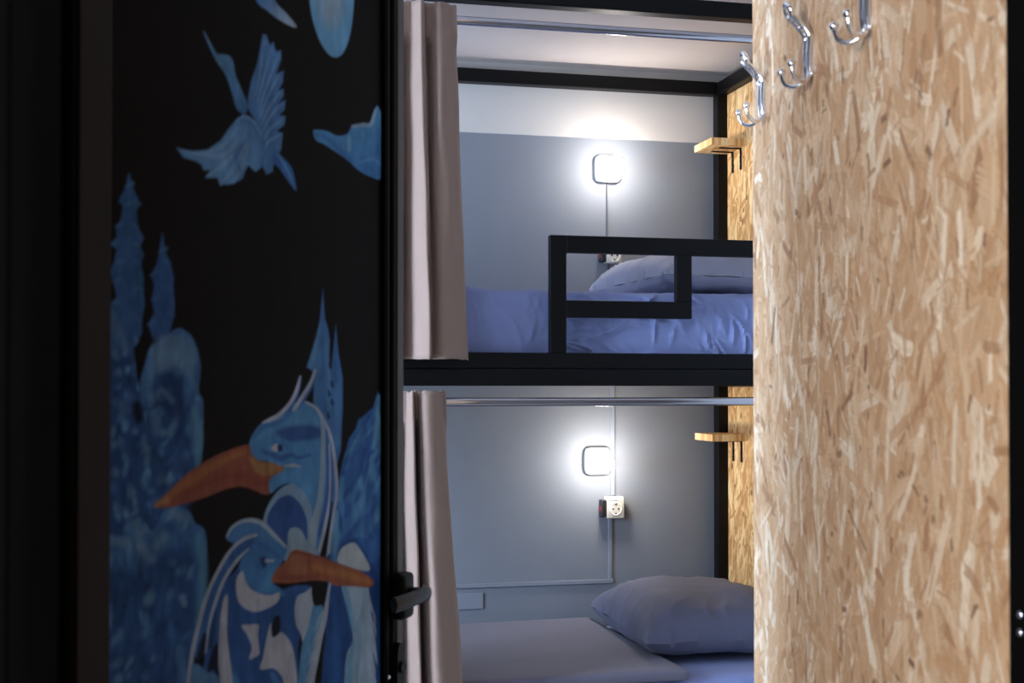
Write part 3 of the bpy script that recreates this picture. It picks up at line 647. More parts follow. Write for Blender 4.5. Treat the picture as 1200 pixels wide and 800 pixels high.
# beak of the first bird
beak1 = [(184, 592), (195, 582), (220, 557), (250, 537), (275, 526), (295, 521), (297, 531), (307, 540), (320, 542), (336, 549), (325, 556), (318, 565), (319, 577), (312, 579), (295, 572), (282, 570), (265, 574), (245, 582), (220, 590), (195, 595)]
poly(beak1, RED, 1.5, var=.25)
stroke([(186, 592), (205, 578), (230, 560), (258, 543), (290, 529)], (3, 8, 12, 10, 5), (.36, .15, .06), 5, .8); stroke([(186, 592), (198, 586)], (4, 9), OCH, 5, .8)
poly([(296, 534), (308, 541), (322, 543), (335, 549), (322, 557), (308, 556), (298, 548)], (.36, .19, .08), 4, a=.9); stroke([(215, 580), (250, 565), (285, 556), (310, 566)], (2, 5, 8, 10), (.24, .06, .035), 5, .7); stroke([(287, 540), (296, 545), (298, 556)], (3, 5, 4), (.20, .075, .05), 4, .7)
# second big bird
poly([(256, 700), (268, 680), (280, 668), (292, 655), (322, 690), (350, 686), (372, 690), (372, 720), (352, 760), (352, 960), (232, 960), (240, 800), (248, 740)], (.030, .095, .27), 1.6, var=.3)
poly([(268, 629), (275, 617), (286, 610), (298, 608), (311, 613), (324, 626), (338, 641), (330, 646), (318, 638), (302, 628), (290, 631), (280, 637), (272, 634)], (.075, .20, .42), 1.5, var=.25)
poly([(247, 694), (254, 678), (263, 661), (271, 648), (281, 637), (292, 630), (303, 627), (300, 640), (285, 652), (272, 668), (262, 688), (252, 716), (244, 760), (236, 772), (230, 760), (238, 722)], (.04, .12, .30), 1.6, var=.3)
face = [(296, 640), (304, 630), (320, 634), (338, 641), (335, 656), (327, 667), (321, 681), (332, 690), (336, 698), (318, 697), (303, 693), (293, 683), (286, 672), (284, 660)]
poly(face, (.060, .19, .41), 1.6, var=.25); stroke([(326, 664), (318, 678), (314, 690)], (4, 8, 8), (.085, .26, .48), 5, .7); stroke([(300, 634), (316, 642), (330, 652)], (4, 6, 5), (.04, .12, .33), 4, .7)
poly([(308, 655), (313, 652), (316, 660), (311, 666)], (.025, .06, .18), 3); stroke([(315, 657), (323, 657)], (3.5, 3), (.40, .40, .50), 1.8)
stroke([(269, 628), (275, 618), (286, 611), (298, 609.5), (311, 614), (324, 627), (337, 640)], (2, 3, 4, 5, 5.5, 5, 3), (.33, .42, .50), 1.4)
stroke([(303, 627), (292, 630), (281, 637), (271, 648), (263, 661), (254, 678), (247, 694), (240, 715), (234, 740), (228, 768), (224, 800), (221, 840)], (4, 4.5, 4, 4, 4, 4, 4.5, 5, 5, 5, 5, 5), (.33, .38, .46), 1.4)
stroke([(294, 643), (282, 655), (271, 670), (263, 685), (256, 704), (250, 724), (246, 745), (244, 765)], (2, 4, 4, 4, 4, 3.5, 3, 2), (.33, .39, .50), 1.4)
poly([(240, 745), (245, 742), (243, 765), (238, 773), (234, 768)], BK, 2, a=.9); poly([(252, 762), (258, 755), (261, 775), (260, 800), (254, 786), (246, 786)], BK, 2, a=.9); stroke([(256, 715), (253, 735), (250, 758)], (2, 6, 6), (.02, .04, .09), 3, .7)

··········

SET TASK = Exactly as written, return every line of the listing, but not the pictures.

RESULT =
Write part 3 of the bpy script that recreates this picture. It picks up at line 647. More parts follow. Write for Blender 4.5. Treat the picture as 1200 pixels wide and 800 pixels high.
# beak of the first bird
beak1 = [(184, 592), (195, 582), (220, 557), (250, 537), (275, 526), (295, 521), (297, 531), (307, 540), (320, 542), (336, 549), (325, 556), (318, 565), (319, 577), (312, 579), (295, 572), (282, 570), (265, 574), (245, 582), (220, 590), (195, 595)]
poly(beak1, RED, 1.5, var=.25)
stroke([(186, 592), (205, 578), (230, 560), (258, 543), (290, 529)], (3, 8, 12, 10, 5), (.36, .15, .06), 5, .8); stroke([(186, 592), (198, 586)], (4, 9), OCH, 5, .8)
poly([(296, 534), (308, 541), (322, 543), (335, 549), (322, 557), (308, 556), (298, 548)], (.36, .19, .08), 4, a=.9); stroke([(215, 580), (250, 565), (285, 556), (310, 566)], (2, 5, 8, 10), (.24, .06, .035), 5, .7); stroke([(287, 540), (296, 545), (298, 556)], (3, 5, 4), (.20, .075, .05), 4, .7)
# second big bird
poly([(256, 700), (268, 680), (280, 668), (292, 655), (322, 690), (350, 686), (372, 690), (372, 720), (352, 760), (352, 960), (232, 960), (240, 800), (248, 740)], (.030, .095, .27), 1.6, var=.3)
poly([(268, 629), (275, 617), (286, 610), (298, 608), (311, 613), (324, 626), (338, 641), (330, 646), (318, 638), (302, 628), (290, 631), (280, 637), (272, 634)], (.075, .20, .42), 1.5, var=.25)
poly([(247, 694), (254, 678), (263, 661), (271, 648), (281, 637), (292, 630), (303, 627), (300, 640), (285, 652), (272, 668), (262, 688), (252, 716), (244, 760), (236, 772), (230, 760), (238, 722)], (.04, .12, .30), 1.6, var=.3)
face = [(296, 640), (304, 630), (320, 634), (338, 641), (335, 656), (327, 667), (321, 681), (332, 690), (336, 698), (318, 697), (303, 693), (293, 683), (286, 672), (284, 660)]
poly(face, (.060, .19, .41), 1.6, var=.25); stroke([(326, 664), (318, 678), (314, 690)], (4, 8, 8), (.085, .26, .48), 5, .7); stroke([(300, 634), (316, 642), (330, 652)], (4, 6, 5), (.04, .12, .33), 4, .7)
poly([(308, 655), (313, 652), (316, 660), (311, 666)], (.025, .06, .18), 3); stroke([(315, 657), (323, 657)], (3.5, 3), (.40, .40, .50), 1.8)
stroke([(269, 628), (275, 618), (286, 611), (298, 609.5), (311, 614), (324, 627), (337, 640)], (2, 3, 4, 5, 5.5, 5, 3), (.33, .42, .50), 1.4)
stroke([(303, 627), (292, 630), (281, 637), (271, 648), (263, 661), (254, 678), (247, 694), (240, 715), (234, 740), (228, 768), (224, 800), (221, 840)], (4, 4.5, 4, 4, 4, 4, 4.5, 5, 5, 5, 5, 5), (.33, .38, .46), 1.4)
stroke([(294, 643), (282, 655), (271, 670), (263, 685), (256, 704), (250, 724), (246, 745), (244, 765)], (2, 4, 4, 4, 4, 3.5, 3, 2), (.33, .39, .50), 1.4)
poly([(240, 745), (245, 742), (243, 765), (238, 773), (234, 768)], BK, 2, a=.9); poly([(252, 762), (258, 755), (261, 775), (260, 800), (254, 786), (246, 786)], BK, 2, a=.9); stroke([(256, 715), (253, 735), (250, 758)], (2, 6, 6), (.02, .04, .09), 3, .7)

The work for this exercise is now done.